Monday, January 12, 2009

What are precursors to Yellowstone eruption?

In all the interviews with geologists regarding the Yellowstone situation, they always describe several indicators that the magma chamber may be rising. Precursors have been described as earthquake swarms, harmonic tremors, hydrothermal changes (geysers going off at different times or new geysers), lake bottom building or rising, to name the strongest indicators.
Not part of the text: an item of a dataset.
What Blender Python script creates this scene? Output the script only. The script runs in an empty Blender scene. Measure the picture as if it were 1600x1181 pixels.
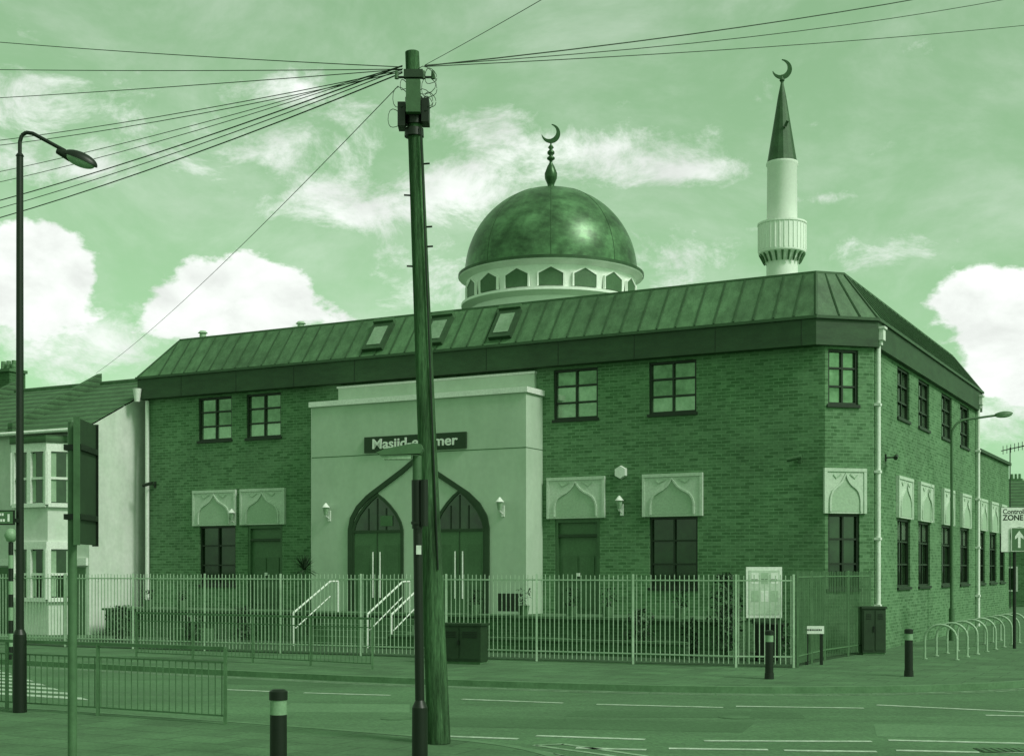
import bpy, math, random
from mathutils import Vector, Matrix
random.seed(7)
F=2089.0; EYE=2.2; HZ=890.0
S=bpy.context.scene
S.view_settings.view_transform='Standard'; S.view_settings.look='None'; S.view_settings.exposure=0
# ---------------------------------------------------------------- materials
def tone(v):
    r=min(.97,.34+.85*v)
    return (v*r, v, v*r*.98, 1)
def mat(name,v,rough=.8,k=.15,scale=3.0,metal=0.0,stretch=(1,1,1),spec=.5,k2=.1,bump=0.0,fine=None):
    m=bpy.data.materials.new(name); m.use_nodes=True
    n=m.node_tree.nodes; l=m.node_tree.links
    p=n['Principled BSDF']; p.inputs['Roughness'].default_value=rough; p.inputs['Metallic'].default_value=metal
    p.inputs['Specular IOR Level'].default_value=spec
    tc=n.new('ShaderNodeTexCoord'); mp=n.new('ShaderNodeMapping'); mp.inputs['Scale'].default_value=stretch
    l.new(tc.outputs['Object'],mp.inputs['Vector'])
    a=n.new('ShaderNodeTexNoise'); a.inputs['Scale'].default_value=scale; a.inputs['Detail'].default_value=5; a.inputs['Roughness'].default_value=.65
    l.new(mp.outputs[0],a.inputs['Vector'])
    b=n.new('ShaderNodeTexNoise'); b.inputs['Scale'].default_value=(fine or scale*9); b.inputs['Detail'].default_value=2
    l.new(mp.outputs[0],b.inputs['Vector'])
    cr=n.new('ShaderNodeValToRGB'); cr.color_ramp.elements[0].position=.3; cr.color_ramp.elements[1].position=.7
    cr.color_ramp.elements[0].color=tone(v*(1-k)); cr.color_ramp.elements[1].color=tone(min(.95,v*(1+k)))
    l.new(a.outputs['Fac'],cr.inputs[0])
    mr=n.new('ShaderNodeMapRange'); mr.inputs['From Min'].default_value=.3; mr.inputs['From Max'].default_value=.7
    mr.inputs['To Min'].default_value=1-k2; mr.inputs['To Max'].default_value=1+k2
    l.new(b.outputs['Fac'],mr.inputs['Value'])
    mx=n.new('ShaderNodeVectorMath'); mx.operation='MULTIPLY'
    l.new(cr.outputs[0],mx.inputs[0]); l.new(mr.outputs[0],mx.inputs[1])
    l.new(mx.outputs[0],p.inputs['Base Color'])
    if bump>0:
        bp=n.new('ShaderNodeBump'); bp.inputs['Strength'].default_value=bump; bp.inputs['Distance'].default_value=.02
        l.new(b.outputs['Fac'],bp.inputs['Height']); l.new(bp.outputs[0],p.inputs['Normal'])
    return m
def modulate(m,scale,lo,hi,stretch=(1,1,1),det=5,loc=(3,5,1)):
    n=m.node_tree.nodes; l=m.node_tree.links; p=n['Principled BSDF']
    tc=n.new('ShaderNodeTexCoord'); mp=n.new('ShaderNodeMapping'); mp.inputs['Scale'].default_value=stretch; mp.inputs['Location'].default_value=loc
    l.new(tc.outputs['Object'],mp.inputs[0]); a=n.new('ShaderNodeTexNoise'); a.inputs['Scale'].default_value=scale; a.inputs['Detail'].default_value=det; a.inputs['Roughness'].default_value=.7
    l.new(mp.outputs[0],a.inputs['Vector']); mr=n.new('ShaderNodeMapRange'); mr.inputs['From Min'].default_value=.35; mr.inputs['From Max'].default_value=.65
    mr.inputs['To Min'].default_value=lo; mr.inputs['To Max'].default_value=hi; l.new(a.outputs['Fac'],mr.inputs['Value'])
    src=p.inputs['Base Color'].links[0].from_socket
    mx=n.new('ShaderNodeVectorMath'); mx.operation='MULTIPLY'; l.new(src,mx.inputs[0]); l.new(mr.outputs[0],mx.inputs[1]); l.new(mx.outputs[0],p.inputs['Base Color'])
    return m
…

Of course, they do remind us that they don't really know, because humans have not been around long enough to track supervolcanic eruptions, and these indicators could just as easily mean the restless giant is only yawning and may go back to sleep.
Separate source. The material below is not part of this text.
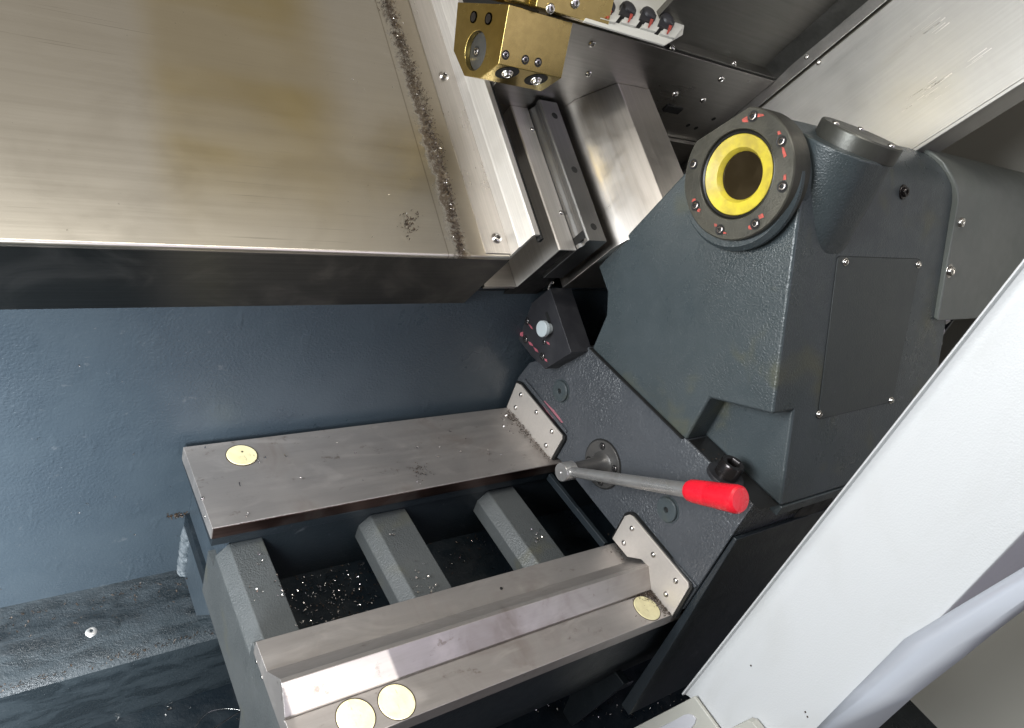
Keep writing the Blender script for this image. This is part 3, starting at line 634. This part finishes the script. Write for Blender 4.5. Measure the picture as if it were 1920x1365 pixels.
# stop block on the tailstock's base
XS = 0.785
bl = [onB(x, y, 'x', XS)[1:] for x, y in ((1031, 540), (990, 574), (967, 629), (996, 667), (1022, 692), (1071, 661))]
sb = part('stop_block', prism(bl, XS, 0.832), M['black'], ts, bevel=0.0007)
for x, y in ((988, 602), (985, 636), (1017, 668), (1020, 641)):
    q = onB(x, y, 'x', XS); screw((XS-0.0003, q[1], q[2]), 0.0073 if y != 641 else 0.0050, (-1, 0, 0), sb, 'screw_black', 'bore')
sl0 = Vector(onB(1025, 588, 'x', XS)); sl1 = Vector(onB(1030, 602, 'x', XS)); dd = (sl1-sl0).normalized(); uu = Vector((0, -dd.z, dd.y))
sp = []
for i in range(9): a = math.pi*i/8; sp.append(sl1+(uu*math.cos(a)+dd*math.sin(a))*0.0038)
for i in range(9): a = math.pi*i/8; sp.append(sl0-(uu*math.cos(a)+dd*math.sin(a))*0.0038)
mark(sp, (-1, 0, 0), M['void'], sb, 'slot', 0.0003)
kc = onB(1030, 616, 'x', XS)
part('knob', lathe([(0.0090, 0.001), (0.0090, -0.008), (0.0085, -0.009), (0.0130, -0.0095), (0.0138, -0.0105), (0.0138, -0.0165), (0.0128, -0.0178), (0.0001, -0.018)], kc, (1, 0, 0), 40), M['knob'], sb)
q = onB(1031, 533, 'x', XS+0.01)
part('adjusting_screw', lathe([(0.0035, -0.02), (0.0035, 0.002), (0.0070, 0.002), (0.0070, 0.006), (0.004, 0.0065), (0.004, 0.012), (0.0001, 0.013)], q, (0, 0.3, 0.95), 12), M['screw'], sb)
for pts in (((990, 606), (997, 612), (999, 617), (996, 616)), ((974, 624), (981, 622), (981, 631), (976, 630)), ((990, 640), (997, 643), (1000, 649), (994, 647)), ((1000, 650), (1007, 655), (1010, 661), (1004, 658)), ((1021, 672), (1026, 674), (1026, 679), (1022, 676)), ((1024, 640), (1029, 642), (1031, 647), (1027, 645))):
    dab(pts, 'x', XS-0.0002, M['redfaint'], par=sb)

# ================================================================ UPPER COVERS (cross slide frame: x, c up the slide, N outwards)
CT = 0.434; NP = -0.739
wc = thing('way_cover', 'large brushed stainless sheet cover with painted yellowish reflection above the dark blue wall', 'sheet cover', (0.0, CT, -0.8), 'C')
part('cover_sheet', join(prism([(CT, NP), (1.5, NP), (1.5, NP-0.01), (CT+0.012, NP-0.01), (CT+0.012, -0.89), (CT, -0.89)], -0.8, 0.645)), M['sheet'], wc, bevel=0.0045, segs=4)
part('cover_underside_shade', box(-0.8, 0.644, CT-0.0006, CT+0.004, -0.884, NP-0.006), M['under'], wc)  # darker plate, the shade under the overhang put into its colour
part('screwed_strip', prism([(0.5995, NP), (0.6445, NP), (0.6445, NP+0.0022), (0.5995, NP+0.0022)], CT+0.006, 1.5, 'y'), M['sheet_v'], wc, bevel=0.0005)
for x, y in ((832, 143), (931, 447)):
    q = onC(x, y, 'N', NP+0.0022); screw(q, 0.0085, (0, 0, 1), wc, 'screw', 'button')
part('edge_flange', prism([(0.6445, -0.75), (0.6430, -0.715), (0.6445, -0.712), (0.6445, -0.683), (0.6465, -0.679), (0.6560, -0.679), (0.6560, -0.684), (0.6490, -0.684), (0.6490, -0.75)], CT+0.004, 1.5, 'y'), M['sheet_side'], wc, bevel=0.0006)
part('rubber_lip', prism([(0.6560, -0.6795), (0.6610, -0.6800), (0.6625, -0.6900), (0.6560, -0.6900)], CT-0.002, 1.5, 'y'), M['seal'], wc, bevel=0.0005)

sd = thing('saddle_cover', 'bent stainless way cover with stepped edge beside the linear rail', 'way cover', (0.72, 0.5, -0.75), 'C')
part('side_sheet', prism([(0.7135, -0.829), (0.7135, -0.712), (0.7155, -0.710), (0.7475, -0.710), (0.7475, -0.7125), (0.7165, -0.7125), (0.7160, -0.829)], CT, 0.6946, 'y'), M['sheet_side'], sd, bevel=0.0006)
part('end_cap', prism([(0.7165, -0.9), (0.7165, -0.7140), (0.7480, -0.7140), (0.7480, -0.686), (0.788, -0.686), (0.788, -0.9)], CT+0.008, CT+0.02, 'y'), M['void'], sd)
for x, y in ((998, 243), (1052, 399)):
    q = onC(x, y, 'N', -0.710); screw(q, 0.0040, (0, 0, 1), sd, 'screw', 'dome')
part('upper_back_sheet', box(0.652, 0.7135, 0.4345, 0.80, -0.835, -0.829), M['plate'], sd)

lr = thing('linear_rail', 'grey hardened linear guide rail with three dark bolt holes', 'linear rail', (0.768, 0.5, -0.75), 'C')
part('rail_bar', prism([(0.7485, -0.80), (0.7485, -0.704), (0.7520, -0.700), (0.7520, -0.694), (0.7490, -0.690), (0.7490, -0.684), (0.7510, -0.682), (0.7860, -0.682), (0.7880, -0.684), (0.7880, -0.80)], CT+0.001, 0.690, 'y'), M['rail'], lr, bevel=0.0004)
for x, y in ((1040, 217), (1077, 318), (1113, 425)):
    q = onC(x, y, 'N', -0.682)
    part('bolt_hole', lathe([(0.0062, 0.0003), (0.0056, -0.0001), (0.0054, -0.004), (0.0001, -0.004)] if False else [(0.0058, 0.0), (0.0056, 0.0005), (0.0001, 0.0005)], q, (0, 0, 1), 24), M['void'], lr)

bc = thing('box_cover', 'tall box shaped telescopic cover of scratched brushed steel', 'way cover', (0.88, 0.5, -0.75), 'C')
part('cover_box', prism([(0.8115, -0.83), (0.8110, -0.6985), (0.8183, -0.6726), (0.8687, -0.6189), (0.9406, -0.6168), (0.99, -0.67), (0.99, -0.83)], 0.432, 0.6946, 'y'), M['sheet_v'], bc, bevel=0.0012)
cpz = thing('carriage_plate', 'grey steel carriage plate with round head screws behind the dark tailstock', 'plate', (0.95, 0.7, -0.7), 'C')
part('plate', prism([(0.66, -0.86), (0.66, -0.5357), (1.188, -0.5357), (1.188, -0.86)], 0.6947, 0.712, 'y'), M['plate'], cpz, bevel=0.0006)
for x, y in ((1110, 82), (1104, 138), (1266, 176), (1318, 188), (1352, 148)):
    q = onC(x, y, 'c', 0.6947); screw(q, 0.0056, (0, -1, 0), cpz, 'screw', 'button')
part('edge_gasket', prism([(0.66, -0.5357), (0.66, -0.5330), (1.186, -0.5330), (1.186, -0.5357)], 0.699, 0.73, 'y'), M['seal'], cpz)
part('oil_slot', box(1.012, 1.052, 0.692, 0.6945, -0.655, -0.640), M['void'], cpz)
for x, y in ((1290, 235), (1305, 240), (1338, 223)):
    q = onC(x, y, 'c', 0.6945); part('small_hole', lathe([(0.0045, 0), (0.0045, 0.0004), (0.0001, 0.0004)], q, (0, -1, 0), 14), M['void'], cpz)
part('lower_flange', prism([(0.80, -0.86), (0.80, -0.715), (1.20, -0.715), (1.20, -0.86)], 0.686, 0.6935, 'y'), M['plate'], cpz, bevel=0.0006)
single('saddle_casting', [C2B(*p) for p in []] if False else box(0.64, 1.18, 0.445, 0.72, -0.96, -0.862), M['casting_dark'], 'dark saddle casting hidden behind the rail and covers', 'saddle', fr='C')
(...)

So far at Yellowstone there have been swarms, harmonic tremors, hydrothermal changes, and also ground swell.

"The Yellowstone “supervolcano” rose at a record rate since mid-2004, likely because a Los Angeles-sized, pancake-shaped blob of molten rock was injected 6 miles beneath the slumbering giant, University of Utah scientists report in the journal Science." Source

"The upward movement of the Yellowstone caldera floor – almost 3 inches (7 centimeters) per year for the past three years – is more than three times greater than ever observed since such measurements began in 1923, says the study in the Nov. 9 issue of Science by seismologist Robert B. Smith, geophysics postdoctoral associate Wu-Lung Chang and colleagues."

""Our best evidence is that the crustal magma chamber is filling with molten rock," Smith says. "But we have no idea how long this process goes on before there either is an eruption or the inflow of molten rock stops and the caldera deflates again," he adds."
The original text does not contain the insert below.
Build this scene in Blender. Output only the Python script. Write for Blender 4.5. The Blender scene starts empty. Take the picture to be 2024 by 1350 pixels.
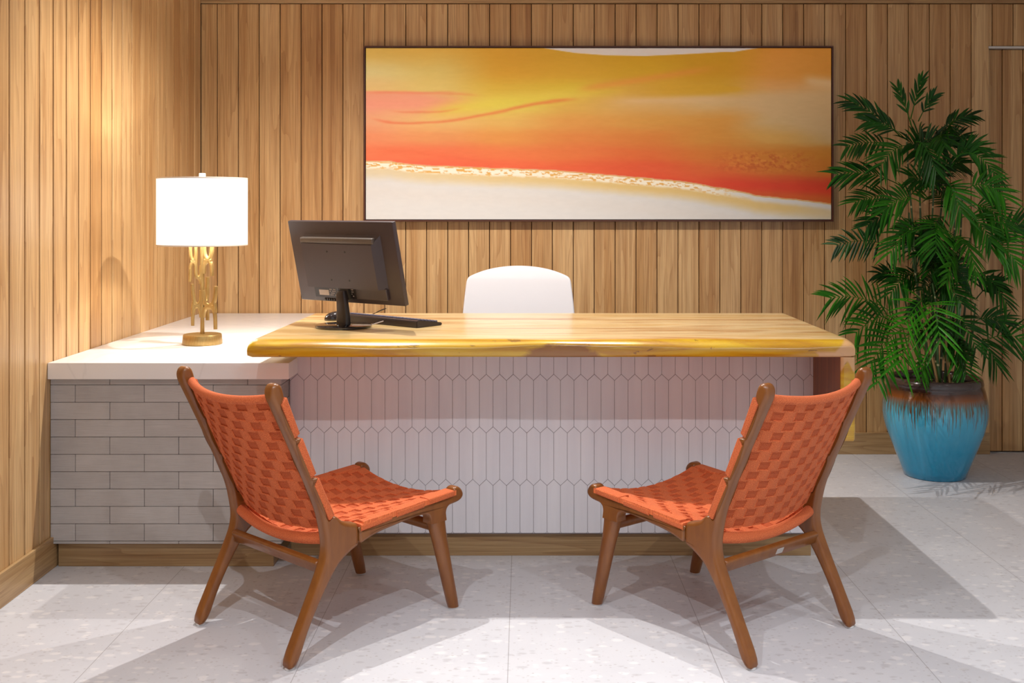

Now we have this, above. A recent graph from USGS illustrating discharge cubic feet per second from Yellowstone Lake.

The trend upward from the past 79 years of historical data started at the same time as the swarm of quakes underneath the lake. The triangles on the graph indicate the average for the date over the years. Why is there more water pouring out of Lake Yellowstone? Some say melting snow. The problem is the temp there has been in the 20's.
The lake bed rising would be one explanation. Click chart to enlarge, source data here

Alternately, and more likely, may be a pending hydrothermal explosion in which underground water encounters a hot spot and blasts through the surface. Small hydrothermal explosions producing craters a few feet wide occur in Yellowstone perhaps once or twice a year. Large hydrothermal explosions leaving craters the size of a football field occur every 200 years or so, according to a 2007 paper co-authored by Heasler, Lowenstern and others, says this news article.

Whatever is going on there...is still going on. What it adds up to is anybody's guess..including the geologists.